>> begin

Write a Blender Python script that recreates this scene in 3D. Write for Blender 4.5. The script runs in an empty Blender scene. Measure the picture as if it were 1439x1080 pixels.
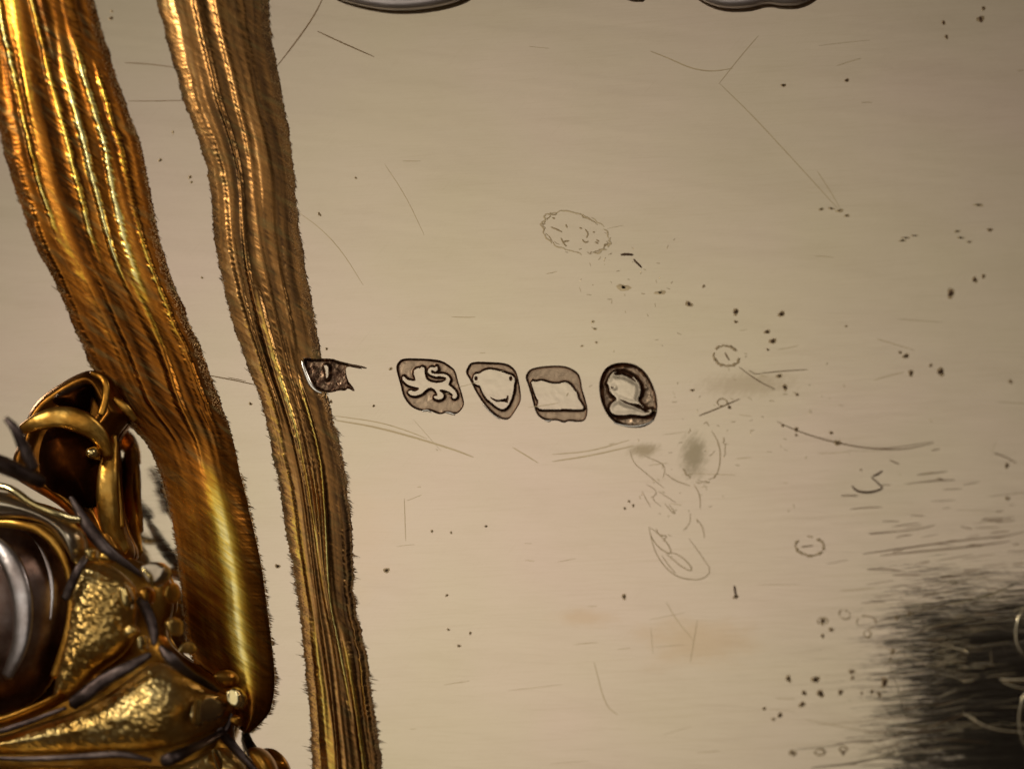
import bpy, math, random
import numpy as np
from mathutils import Vector, Matrix
from mathutils.geometry import delaunay_2d_cdt
random.seed(7); RNG = np.random.RandomState(7)
S = bpy.context.scene
COL = S.collection

# ------------------------------------------------------------------ camera
CAM = Vector((8.0, -6.0, 40.0)); AIM = Vector((0.0, 0.0, 0.0))
cd = bpy.data.cameras.new('camera'); cam = bpy.data.objects.new('camera', cd); COL.objects.link(cam)
HF = 2*math.atan(7.195/(CAM-AIM).length)
zax = (CAM-AIM).normalized(); xax = Vector((0, 1, 0)).cross(zax).normalized(); yax = zax.cross(xax)
cam.matrix_world = Matrix((( xax.x, yax.x, zax.x, CAM.x), (xax.y, yax.y, zax.y, CAM.y), (xax.z, yax.z, zax.z, CAM.z), (0, 0, 0, 1)))
cd.sensor_width = 36; cd.angle = HF; cd.clip_start = 0.1; cd.clip_end = 500
cd.dof.use_dof = True; cd.dof.focus_distance = (CAM-AIM).length+.55; cd.dof.aperture_fstop = cd.lens*0.001/1.05
S.camera = cam

# ------------------------------------------------------------------ world, lamps, exposure
w = bpy.data.worlds.new('World'); S.world = w; w.use_nodes = True
w.node_tree.nodes['Background'].inputs[0].default_value = (0.075, 0.052, 0.034, 1)
w.node_tree.nodes['Background'].inputs[1].default_value = 0.45
S.view_settings.view_transform = 'Standard'; S.view_settings.look = 'None'
S.view_settings.exposure = 0; S.view_settings.gamma = 1
S.cycles.use_denoising = True; S.cycles.max_bounces = 6; S.cycles.sample_clamp_indirect = 8
S.cycles.caustics_reflective = False; S.cycles.caustics_refractive = False
def lamp(name, loc, aim, size, power, col):
    l = bpy.data.lights.new(name, 'AREA'); l.shape = 'DISK'; l.size = size; l.energy = power; l.color = col
    o = bpy.data.objects.new(name, l); COL.objects.link(o); o.location = loc
    o.rotation_euler = (Vector(aim)-Vector(loc)).to_track_quat('-Z', 'Y').to_euler(); return o
lamp('bounce_lamp', (-16.5, 3, 25), (-14, 3.5, 60), 8, 11600, (1.0, 0.95, 0.88))
lamp('key_lamp', (-34, 16, 30), (-5, -1, 0), 7, 5200, (1.0, 0.93, 0.8))
lamp('side_lamp', (26, 22, 26), (-4, -2, 0), 4, 1300, (1.0, 0.95, 0.88))

# ------------------------------------------------------------------ coordinates on the plate
# photograph grid (1439 x 1080) -> point of the plane z: every outline below was measured on that grid
FL = 719.5/math.tan(HF/2)
M3 = np.array([[xax.x, yax.x, zax.x], [xax.y, yax.y, zax.y], [xax.z, yax.z, zax.z]])
def P(px, py, z=0.0):
    px = np.asarray(px, float); py = np.asarray(py, float); z = np.asarray(z, float)
    d = np.stack([(px-719.5), -(py-540), np.full(px.shape, -FL)], -1) @ M3.T
    t = (z-CAM.z)/d[..., 2]
    return np.stack([CAM.x+d[..., 0]*t, CAM.y+d[..., 1]*t, np.broadcast_to(z, px.shape)], -1)
def zoomed(pts, ox, oy, k=4.4969): return [(ox+x/k, oy+y/k) for x, y in pts]
def drop(z, px): px = np.asarray(px, float); return z*(1-.72*sstep(235, 330, px))          # the casting sinks towards its tips
def chaikin(p, n=1, closed=True):
    p = [tuple(q) for q in p]
    for _ in range(n):
        q = []
        m = len(p)
        for i in range(m if closed else m-1):
            a, b = p[i], p[(i+1) % m]
            q.append(tuple(a[k]*.75+b[k]*.25 for k in range(len(a)))); q.append(tuple(a[k]*.25+b[k]*.75 for k in range(len(a))))
        if not closed: q = [p[0]]+q+[p[-1]]
        p = q
    return p
def sdf(poly, X, Y):                        # distance to outline, positive inside
    p = np.array(poly, float); D = np.full(X.shape, 1e9); ins = np.zeros(X.shape, bool)
    for i in range(len(p)):
        a = p[i]; b = p[(i+1) % len(p)]
        e = b-a; L = max((e**2).sum(), 1e-9)
        t = np.clip(((X-a[0])*e[0]+(Y-a[1])*e[1])/L, 0, 1)
        D = np.minimum(D, np.hypot(X-a[0]-t*e[0], Y-a[1]-t*e[1]))
        c = ((a[1] > Y) != (b[1] > Y))
        with np.errstate(divide='ignore', invalid='ignore'):
            xx = (b[0]-a[0])*(Y-a[1])/(b[1]-a[1])+a[0]
        ins ^= c & (X < xx)
    return np.where(ins, D, -D)
def vnoise(X, Y, seed=0):                    # smooth value noise, 0..1
    def h(i, j):
        n = (i.astype(np.int64)*374761393+j.astype(np.int64)*668265263+seed*1274126177) & 0xffffffff
        n = ((n ^ (n >> 13))*1274126177) & 0xffffffff
        return ((n ^ (n >> 16)) & 0xffff)/65535.0
    X, Y = np.broadcast_arrays(np.asarray(X, float), np.asarray(Y, float))
    i = np.floor(X); j = np.floor(Y); u = X-i; v = Y-j; u = u*u*(3-2*u); v = v*v*(3-2*v)
    return (h(i, j)*(1-u)+h(i+1, j)*u)*(1-v)+(h(i, j+1)*(1-u)+h(i+1, j+1)*u)*v
def fbm(X, Y, seed=0, n=4): return sum(vnoise(np.asarray(X)*2**k, np.asarray(Y)*2**k, seed+k)/2**k for k in range(n))/(2-2**(1-n))
def sstep(a, b, x): t = np.clip((x-a)/(b-a), 0, 1); return t*t*(3-2*t)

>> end

> [To be done] From the data above, write out everything exactly except the pictures.

> [Task result]
Write a Blender Python script that recreates this scene in 3D. Write for Blender 4.5. The script runs in an empty Blender scene. Measure the picture as if it were 1439x1080 pixels.
import bpy, math, random
import numpy as np
from mathutils import Vector, Matrix
from mathutils.geometry import delaunay_2d_cdt
random.seed(7); RNG = np.random.RandomState(7)
S = bpy.context.scene
COL = S.collection

# ------------------------------------------------------------------ camera
CAM = Vector((8.0, -6.0, 40.0)); AIM = Vector((0.0, 0.0, 0.0))
cd = bpy.data.cameras.new('camera'); cam = bpy.data.objects.new('camera', cd); COL.objects.link(cam)
HF = 2*math.atan(7.195/(CAM-AIM).length)
zax = (CAM-AIM).normalized(); xax = Vector((0, 1, 0)).cross(zax).normalized(); yax = zax.cross(xax)
cam.matrix_world = Matrix((( xax.x, yax.x, zax.x, CAM.x), (xax.y, yax.y, zax.y, CAM.y), (xax.z, yax.z, zax.z, CAM.z), (0, 0, 0, 1)))
cd.sensor_width = 36; cd.angle = HF; cd.clip_start = 0.1; cd.clip_end = 500
cd.dof.use_dof = True; cd.dof.focus_distance = (CAM-AIM).length+.55; cd.dof.aperture_fstop = cd.lens*0.001/1.05
S.camera = cam

# ------------------------------------------------------------------ world, lamps, exposure
w = bpy.data.worlds.new('World'); S.world = w; w.use_nodes = True
w.node_tree.nodes['Background'].inputs[0].default_value = (0.075, 0.052, 0.034, 1)
w.node_tree.nodes['Background'].inputs[1].default_value = 0.45
S.view_settings.view_transform = 'Standard'; S.view_settings.look = 'None'
S.view_settings.exposure = 0; S.view_settings.gamma = 1
S.cycles.use_denoising = True; S.cycles.max_bounces = 6; S.cycles.sample_clamp_indirect = 8
S.cycles.caustics_reflective = False; S.cycles.caustics_refractive = False
def lamp(name, loc, aim, size, power, col):
    l = bpy.data.lights.new(name, 'AREA'); l.shape = 'DISK'; l.size = size; l.energy = power; l.color = col
    o = bpy.data.objects.new(name, l); COL.objects.link(o); o.location = loc
    o.rotation_euler = (Vector(aim)-Vector(loc)).to_track_quat('-Z', 'Y').to_euler(); return o
lamp('bounce_lamp', (-16.5, 3, 25), (-14, 3.5, 60), 8, 11600, (1.0, 0.95, 0.88))
lamp('key_lamp', (-34, 16, 30), (-5, -1, 0), 7, 5200, (1.0, 0.93, 0.8))
lamp('side_lamp', (26, 22, 26), (-4, -2, 0), 4, 1300, (1.0, 0.95, 0.88))

# ------------------------------------------------------------------ coordinates on the plate
# photograph grid (1439 x 1080) -> point of the plane z: every outline below was measured on that grid
FL = 719.5/math.tan(HF/2)
M3 = np.array([[xax.x, yax.x, zax.x], [xax.y, yax.y, zax.y], [xax.z, yax.z, zax.z]])
def P(px, py, z=0.0):
    px = np.asarray(px, float); py = np.asarray(py, float); z = np.asarray(z, float)
    d = np.stack([(px-719.5), -(py-540), np.full(px.shape, -FL)], -1) @ M3.T
    t = (z-CAM.z)/d[..., 2]
    return np.stack([CAM.x+d[..., 0]*t, CAM.y+d[..., 1]*t, np.broadcast_to(z, px.shape)], -1)
def zoomed(pts, ox, oy, k=4.4969): return [(ox+x/k, oy+y/k) for x, y in pts]
def drop(z, px): px = np.asarray(px, float); return z*(1-.72*sstep(235, 330, px))          # the casting sinks towards its tips
def chaikin(p, n=1, closed=True):
    p = [tuple(q) for q in p]
    for _ in range(n):
        q = []
        m = len(p)
        for i in range(m if closed else m-1):
            a, b = p[i], p[(i+1) % m]
            q.append(tuple(a[k]*.75+b[k]*.25 for k in range(len(a)))); q.append(tuple(a[k]*.25+b[k]*.75 for k in range(len(a))))
        if not closed: q = [p[0]]+q+[p[-1]]
        p = q
    return p
def sdf(poly, X, Y):                        # distance to outline, positive inside
    p = np.array(poly, float); D = np.full(X.shape, 1e9); ins = np.zeros(X.shape, bool)
    for i in range(len(p)):
        a = p[i]; b = p[(i+1) % len(p)]
        e = b-a; L = max((e**2).sum(), 1e-9)
        t = np.clip(((X-a[0])*e[0]+(Y-a[1])*e[1])/L, 0, 1)
        D = np.minimum(D, np.hypot(X-a[0]-t*e[0], Y-a[1]-t*e[1]))
        c = ((a[1] > Y) != (b[1] > Y))
        with np.errstate(divide='ignore', invalid='ignore'):
            xx = (b[0]-a[0])*(Y-a[1])/(b[1]-a[1])+a[0]
        ins ^= c & (X < xx)
    return np.where(ins, D, -D)
def vnoise(X, Y, seed=0):                    # smooth value noise, 0..1
    def h(i, j):
        n = (i.astype(np.int64)*374761393+j.astype(np.int64)*668265263+seed*1274126177) & 0xffffffff
        n = ((n ^ (n >> 13))*1274126177) & 0xffffffff
        return ((n ^ (n >> 16)) & 0xffff)/65535.0
    X, Y = np.broadcast_arrays(np.asarray(X, float), np.asarray(Y, float))
    i = np.floor(X); j = np.floor(Y); u = X-i; v = Y-j; u = u*u*(3-2*u); v = v*v*(3-2*v)
    return (h(i, j)*(1-u)+h(i+1, j)*u)*(1-v)+(h(i, j+1)*(1-u)+h(i+1, j+1)*u)*v
def fbm(X, Y, seed=0, n=4): return sum(vnoise(np.asarray(X)*2**k, np.asarray(Y)*2**k, seed+k)/2**k for k in range(n))/(2-2**(1-n))
def sstep(a, b, x): t = np.clip((x-a)/(b-a), 0, 1); return t*t*(3-2*t)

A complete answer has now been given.